## What the task asks
Search the data below for the string "script". Extract every line that contains it.

[Records with scene code]
···

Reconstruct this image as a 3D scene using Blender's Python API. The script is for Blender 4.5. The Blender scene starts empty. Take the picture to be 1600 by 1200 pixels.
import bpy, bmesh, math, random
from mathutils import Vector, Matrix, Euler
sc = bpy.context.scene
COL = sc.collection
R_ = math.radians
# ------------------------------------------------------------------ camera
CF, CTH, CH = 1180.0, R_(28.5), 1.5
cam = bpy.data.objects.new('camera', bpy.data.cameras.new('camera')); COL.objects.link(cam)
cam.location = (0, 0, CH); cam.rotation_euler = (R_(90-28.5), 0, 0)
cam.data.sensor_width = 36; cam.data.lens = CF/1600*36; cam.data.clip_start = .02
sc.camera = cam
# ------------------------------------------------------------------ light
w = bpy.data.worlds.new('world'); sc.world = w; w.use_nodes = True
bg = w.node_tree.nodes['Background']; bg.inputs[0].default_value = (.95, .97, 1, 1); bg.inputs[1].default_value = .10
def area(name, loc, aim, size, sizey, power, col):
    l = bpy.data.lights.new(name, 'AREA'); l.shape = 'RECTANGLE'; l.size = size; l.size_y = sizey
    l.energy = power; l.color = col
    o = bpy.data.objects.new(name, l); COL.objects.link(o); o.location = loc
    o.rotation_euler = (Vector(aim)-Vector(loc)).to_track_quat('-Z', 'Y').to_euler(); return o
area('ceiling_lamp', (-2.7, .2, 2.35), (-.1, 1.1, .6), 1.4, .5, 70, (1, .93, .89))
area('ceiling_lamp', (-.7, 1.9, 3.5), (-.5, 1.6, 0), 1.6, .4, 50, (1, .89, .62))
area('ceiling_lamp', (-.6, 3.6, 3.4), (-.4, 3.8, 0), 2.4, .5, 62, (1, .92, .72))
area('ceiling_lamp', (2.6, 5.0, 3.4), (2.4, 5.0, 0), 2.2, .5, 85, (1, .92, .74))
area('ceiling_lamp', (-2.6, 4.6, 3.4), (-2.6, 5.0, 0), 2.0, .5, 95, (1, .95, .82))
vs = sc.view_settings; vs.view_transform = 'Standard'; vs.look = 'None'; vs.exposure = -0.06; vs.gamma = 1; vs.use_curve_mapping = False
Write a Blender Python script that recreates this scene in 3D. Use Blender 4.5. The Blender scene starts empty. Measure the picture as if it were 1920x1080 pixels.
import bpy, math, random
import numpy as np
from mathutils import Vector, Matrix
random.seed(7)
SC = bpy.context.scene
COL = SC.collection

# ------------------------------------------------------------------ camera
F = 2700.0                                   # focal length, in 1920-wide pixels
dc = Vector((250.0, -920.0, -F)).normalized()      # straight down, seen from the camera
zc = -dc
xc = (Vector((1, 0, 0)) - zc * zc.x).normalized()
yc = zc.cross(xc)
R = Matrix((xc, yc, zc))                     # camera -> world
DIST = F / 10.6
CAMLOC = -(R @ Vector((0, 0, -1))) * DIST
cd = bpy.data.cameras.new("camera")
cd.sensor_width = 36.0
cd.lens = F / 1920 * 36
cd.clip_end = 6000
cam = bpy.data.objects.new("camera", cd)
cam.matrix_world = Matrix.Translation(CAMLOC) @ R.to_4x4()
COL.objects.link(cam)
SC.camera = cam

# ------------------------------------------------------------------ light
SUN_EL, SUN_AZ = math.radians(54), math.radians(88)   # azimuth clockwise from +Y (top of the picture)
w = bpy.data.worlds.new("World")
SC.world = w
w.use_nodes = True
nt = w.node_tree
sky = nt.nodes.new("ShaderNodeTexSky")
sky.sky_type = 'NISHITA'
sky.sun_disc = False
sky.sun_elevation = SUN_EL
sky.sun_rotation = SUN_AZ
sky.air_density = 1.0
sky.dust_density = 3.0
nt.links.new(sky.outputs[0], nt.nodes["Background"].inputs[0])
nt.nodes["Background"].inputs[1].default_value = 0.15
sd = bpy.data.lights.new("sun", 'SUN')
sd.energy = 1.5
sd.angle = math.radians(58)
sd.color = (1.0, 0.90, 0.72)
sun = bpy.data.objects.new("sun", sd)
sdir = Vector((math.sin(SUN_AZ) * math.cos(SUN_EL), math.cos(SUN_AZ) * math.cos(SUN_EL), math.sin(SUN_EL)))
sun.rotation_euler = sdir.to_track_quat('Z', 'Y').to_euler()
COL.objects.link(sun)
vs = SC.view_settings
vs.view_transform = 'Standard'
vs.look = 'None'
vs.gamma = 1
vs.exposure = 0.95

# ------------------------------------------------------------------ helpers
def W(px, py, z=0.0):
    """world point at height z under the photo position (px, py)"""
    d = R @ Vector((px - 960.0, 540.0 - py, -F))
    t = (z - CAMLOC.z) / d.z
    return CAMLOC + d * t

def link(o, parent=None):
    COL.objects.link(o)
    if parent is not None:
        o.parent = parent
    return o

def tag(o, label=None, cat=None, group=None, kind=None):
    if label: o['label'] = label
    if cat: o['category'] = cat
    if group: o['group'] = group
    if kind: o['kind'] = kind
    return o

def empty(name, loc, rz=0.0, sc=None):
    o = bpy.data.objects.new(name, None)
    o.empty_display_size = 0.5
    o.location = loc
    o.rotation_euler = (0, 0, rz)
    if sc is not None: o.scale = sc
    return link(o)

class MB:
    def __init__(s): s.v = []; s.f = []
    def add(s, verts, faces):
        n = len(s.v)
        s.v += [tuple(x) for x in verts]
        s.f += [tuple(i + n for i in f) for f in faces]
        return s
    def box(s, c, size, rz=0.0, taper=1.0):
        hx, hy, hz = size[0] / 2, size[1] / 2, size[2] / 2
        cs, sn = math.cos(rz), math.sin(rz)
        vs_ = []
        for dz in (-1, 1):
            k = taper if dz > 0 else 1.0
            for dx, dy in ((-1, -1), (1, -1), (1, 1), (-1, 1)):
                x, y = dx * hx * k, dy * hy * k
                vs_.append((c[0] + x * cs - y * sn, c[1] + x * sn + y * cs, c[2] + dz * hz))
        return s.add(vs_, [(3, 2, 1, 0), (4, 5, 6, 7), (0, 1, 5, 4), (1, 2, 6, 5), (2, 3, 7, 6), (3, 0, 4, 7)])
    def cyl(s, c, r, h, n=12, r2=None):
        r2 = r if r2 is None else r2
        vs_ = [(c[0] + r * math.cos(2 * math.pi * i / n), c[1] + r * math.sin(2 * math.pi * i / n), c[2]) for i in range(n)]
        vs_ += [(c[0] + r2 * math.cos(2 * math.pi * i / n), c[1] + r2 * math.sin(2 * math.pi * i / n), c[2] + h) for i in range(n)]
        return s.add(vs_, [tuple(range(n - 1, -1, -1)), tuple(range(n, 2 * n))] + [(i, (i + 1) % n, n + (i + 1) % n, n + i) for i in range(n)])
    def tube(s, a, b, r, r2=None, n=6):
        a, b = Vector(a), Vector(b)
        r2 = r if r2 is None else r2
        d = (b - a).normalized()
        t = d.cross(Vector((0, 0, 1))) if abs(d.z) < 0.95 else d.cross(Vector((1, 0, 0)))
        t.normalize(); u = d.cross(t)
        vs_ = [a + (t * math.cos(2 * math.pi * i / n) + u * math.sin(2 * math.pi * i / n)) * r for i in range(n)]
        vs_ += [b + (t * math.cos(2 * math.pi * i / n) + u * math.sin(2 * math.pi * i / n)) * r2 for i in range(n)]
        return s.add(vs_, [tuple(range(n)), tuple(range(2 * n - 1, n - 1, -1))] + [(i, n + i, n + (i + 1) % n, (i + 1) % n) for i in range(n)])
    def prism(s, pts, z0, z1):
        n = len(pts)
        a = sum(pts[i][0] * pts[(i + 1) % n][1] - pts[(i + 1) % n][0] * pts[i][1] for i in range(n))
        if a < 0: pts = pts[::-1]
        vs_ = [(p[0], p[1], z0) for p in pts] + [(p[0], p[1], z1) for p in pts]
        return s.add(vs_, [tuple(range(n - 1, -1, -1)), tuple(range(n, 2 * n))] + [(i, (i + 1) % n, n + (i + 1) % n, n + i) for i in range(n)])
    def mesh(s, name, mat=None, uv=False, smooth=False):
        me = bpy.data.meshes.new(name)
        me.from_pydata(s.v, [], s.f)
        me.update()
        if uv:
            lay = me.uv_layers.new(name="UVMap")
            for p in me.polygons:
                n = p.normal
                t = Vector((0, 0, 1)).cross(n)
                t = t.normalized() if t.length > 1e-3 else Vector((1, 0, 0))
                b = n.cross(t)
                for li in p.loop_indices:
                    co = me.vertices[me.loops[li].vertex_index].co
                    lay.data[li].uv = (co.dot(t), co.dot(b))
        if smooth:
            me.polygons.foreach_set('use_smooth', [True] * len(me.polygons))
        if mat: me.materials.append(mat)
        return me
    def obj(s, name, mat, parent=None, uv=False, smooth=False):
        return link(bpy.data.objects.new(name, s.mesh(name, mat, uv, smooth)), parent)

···

## Written solution
Reconstruct this image as a 3D scene using Blender's Python API. The script is for Blender 4.5. The Blender scene starts empty. Take the picture to be 1600 by 1200 pixels.
Write a Blender Python script that recreates this scene in 3D. Use Blender 4.5. The Blender scene starts empty. Measure the picture as if it were 1920x1080 pixels.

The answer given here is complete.